On the other hand, none of this erased the connection I’d felt with him. After running it by a couple of close friends, I decided that I could possibly deal with the horrible timing of our meeting if the swearing turned out to be something that happened only because he was upset, and was never directed at me in anger… and if he could agree not to ever do any pot around me.

So I very cautiously approached a third date a few days later, and the pot-smoking came up in conversation. I asked him to please not do it around me, and he said it wouldn’t be much fun for him if he couldn’t smoke up and then watch a movie with me or relax in his own home with it. And that was that. There were about ELEVENTY BAJILLION great reasons not to date this guy, and I was willing to consider it anyway, but that one? Dealbreaker.

It started and finished so fast, now it seems like a crazy surreal dream. But it did remind me how nice it feels to have someone in your life that you relate to that way.

Housekeeping Note: New Blog Header!

If any of you logged in to this blog last night (Sunday), you might have noticed some wacky design changes as I was testing out some different layout and template options. My wonderful roommate from my trip to Vegas, Karlyn who blogs about feminism over at The Shattered Glass Slipper, made this beautiful header for me and I’ve finally got it up and running today. It’s not a full site overhaul, just a nice coat of fresh paint, but I’m thrilled with the more customized look and the brighter pops of colour. Here’s what I changed:

  • Added the header that Karlyn designed
  • Changed the WordPress template design from Fresh & Clean to Twenty Twelve
  • Changed the background colour to lime green
  • No more truncated posts on the main page!

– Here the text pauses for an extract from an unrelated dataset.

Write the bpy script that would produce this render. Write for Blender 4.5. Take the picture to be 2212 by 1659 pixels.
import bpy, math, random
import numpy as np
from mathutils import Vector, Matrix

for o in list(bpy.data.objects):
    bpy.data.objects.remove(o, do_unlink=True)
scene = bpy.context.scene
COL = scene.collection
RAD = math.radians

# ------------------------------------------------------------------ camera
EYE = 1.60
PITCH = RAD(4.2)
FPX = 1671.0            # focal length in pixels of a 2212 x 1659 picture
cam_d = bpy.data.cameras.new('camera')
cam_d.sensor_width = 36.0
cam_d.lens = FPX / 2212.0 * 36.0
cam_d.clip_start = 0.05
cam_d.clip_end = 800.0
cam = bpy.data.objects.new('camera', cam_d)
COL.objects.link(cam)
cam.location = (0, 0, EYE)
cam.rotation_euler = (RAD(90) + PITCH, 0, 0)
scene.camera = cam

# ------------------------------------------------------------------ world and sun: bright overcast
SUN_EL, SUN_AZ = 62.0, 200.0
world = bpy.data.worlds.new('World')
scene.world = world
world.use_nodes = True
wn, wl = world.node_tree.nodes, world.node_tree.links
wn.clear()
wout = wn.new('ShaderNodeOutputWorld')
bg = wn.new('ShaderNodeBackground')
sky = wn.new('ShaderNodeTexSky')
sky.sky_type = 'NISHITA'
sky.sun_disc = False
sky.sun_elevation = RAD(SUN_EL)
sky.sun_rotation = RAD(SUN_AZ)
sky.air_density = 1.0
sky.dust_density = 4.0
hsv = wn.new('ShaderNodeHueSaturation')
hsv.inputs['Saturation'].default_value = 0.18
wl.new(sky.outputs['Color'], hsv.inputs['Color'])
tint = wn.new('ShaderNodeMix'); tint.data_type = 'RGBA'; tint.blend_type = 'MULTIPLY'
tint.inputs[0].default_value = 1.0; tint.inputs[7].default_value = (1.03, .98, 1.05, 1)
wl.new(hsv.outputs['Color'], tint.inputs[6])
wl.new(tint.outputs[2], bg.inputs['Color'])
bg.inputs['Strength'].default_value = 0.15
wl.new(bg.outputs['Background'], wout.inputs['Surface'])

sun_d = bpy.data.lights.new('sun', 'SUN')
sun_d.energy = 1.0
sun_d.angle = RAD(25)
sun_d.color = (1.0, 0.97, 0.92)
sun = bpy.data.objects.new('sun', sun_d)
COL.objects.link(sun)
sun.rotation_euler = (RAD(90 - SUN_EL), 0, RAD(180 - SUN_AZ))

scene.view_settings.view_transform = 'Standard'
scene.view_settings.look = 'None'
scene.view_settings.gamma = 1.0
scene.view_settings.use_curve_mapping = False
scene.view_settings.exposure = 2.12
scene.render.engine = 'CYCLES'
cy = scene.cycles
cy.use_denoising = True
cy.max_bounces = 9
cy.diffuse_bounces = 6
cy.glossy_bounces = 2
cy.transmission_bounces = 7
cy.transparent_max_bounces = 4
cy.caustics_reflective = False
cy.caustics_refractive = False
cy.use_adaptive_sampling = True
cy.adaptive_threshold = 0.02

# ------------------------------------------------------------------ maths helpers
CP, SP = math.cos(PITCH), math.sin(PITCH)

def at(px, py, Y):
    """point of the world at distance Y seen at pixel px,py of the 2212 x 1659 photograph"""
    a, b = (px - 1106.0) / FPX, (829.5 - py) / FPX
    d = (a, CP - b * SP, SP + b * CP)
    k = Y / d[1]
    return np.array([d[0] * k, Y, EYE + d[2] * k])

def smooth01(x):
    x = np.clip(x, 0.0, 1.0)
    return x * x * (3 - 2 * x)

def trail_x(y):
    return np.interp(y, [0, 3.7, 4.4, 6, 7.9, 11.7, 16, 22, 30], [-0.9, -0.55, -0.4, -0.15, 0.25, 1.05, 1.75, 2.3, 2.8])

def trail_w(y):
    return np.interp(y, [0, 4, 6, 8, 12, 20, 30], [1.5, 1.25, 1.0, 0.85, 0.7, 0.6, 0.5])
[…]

If you’re reading this in a reader, pop over and have a look. Let me know what you think and give Karlyn a visit!

May Highlights, June Intentions

It’s been a good, rather eventful month. I’m enjoying the pace of 2013 so far. We’re almost halfway through and I want to keep the momentum up.

May Highlights:

May means lots of hiking in the woods. Source: Grouse Mountain

May means lots of hiking in the woods. Source: Grouse Mountain

  • Found out one of my closest friends is pregnant with her second. I’m so excited for her.
  • Got a pedicure with a fun glittery colour for my vacation.
  • Took my mum out to a brunch spot she’s been wanting to try for ages with my family for Mother’s Day
  • Took a week and a half vacation from work and went down to Las Vegas to party with 64 other bloggers and knock an item off my life list – I saw Shania Twain perform!
  • Hit up Trader Joe’s in Bellingham, WA for some American grocery shopping action on the way home from my trip.
  • Attended the rehearsal dinner and wedding of a wonderful friend, Julia
  • Enjoyed quite the whirlwind romance that was over before I’d had a chance to absorb what was going on, after months of utter boredom on the love life front. It’s been… interesting!
  • Read two more books that I really enjoyed this month: I loved Requiem, which wrapped up the Delirium series by Lauren Oliver and was very pleased with the way it all ended. And I finally picked up Roomby Emma Donoghue after hearing about it for months, and devoured the entire story in one weekend. Definitely worth a read.

How did I do on my May intentions?

  • Let loose and enjoy lots of new friend time in Vegas! – Check!
  • Related: do not let TOO loose. Have 3 meals of whatever I want; make smart food choices the rest of the time. 3 alcoholic drinks per day. -I didn’t really track it, but I did alright on this front. I only gained 1 pound over my 6 day trip and lost it (plus more) quickly upon returning home.
  • Spend no more than $600 in Vegas on things that haven’t already been paid for. – Check!
  • Back on track healthwise when I return from Vegas: eliminate sweets from your diet for the rest of May. -I have had a few cookies but have mostly been eating well. Half check?
  • Complete a hike longer than my usual 1.5 hour hike before month end. -Oh, so close! It has been pouring rain since I’ve been back almost relentlessly, so I haven’t been out on the trails much. Finally the sunshine returned today so I met this goal two days late!

June Intentions:

  • My fabulous Vegas roommate Karlyn has made a custom blog header for me, so stay tuned to see that go live this month!
  • I’m participating in Nicole‘s 30 Day Sugar Detox program. I’m avoiding all sugar-laden snacks for this month and expecting to make some weight loss progress and some changes to the way I eat.
  • I WILL NOT BAIL ON MY BOOK CLUB THIS MONTH. I WILL NOT BAIL ON MY BOOK CLUB THIS MONTH. I WILL NOT BAIL ON MY BOOK CLUB THIS MONTH.
  • Celebrate my sister’s birthday this month without breaking my resolve to avoid sugary treats. I can celebrate with her without eating cake.
  • Complete the Grouse Grind hike up Grouse Mountain this month. I use this hike as a gauge of my fitness level because it’s technically very difficult and intense, and I have had to turn back without finishing it several times because if I don’t pace myself carefully I become dizzy. I’m hoping to finish in an hour and a half for my first run at it this season.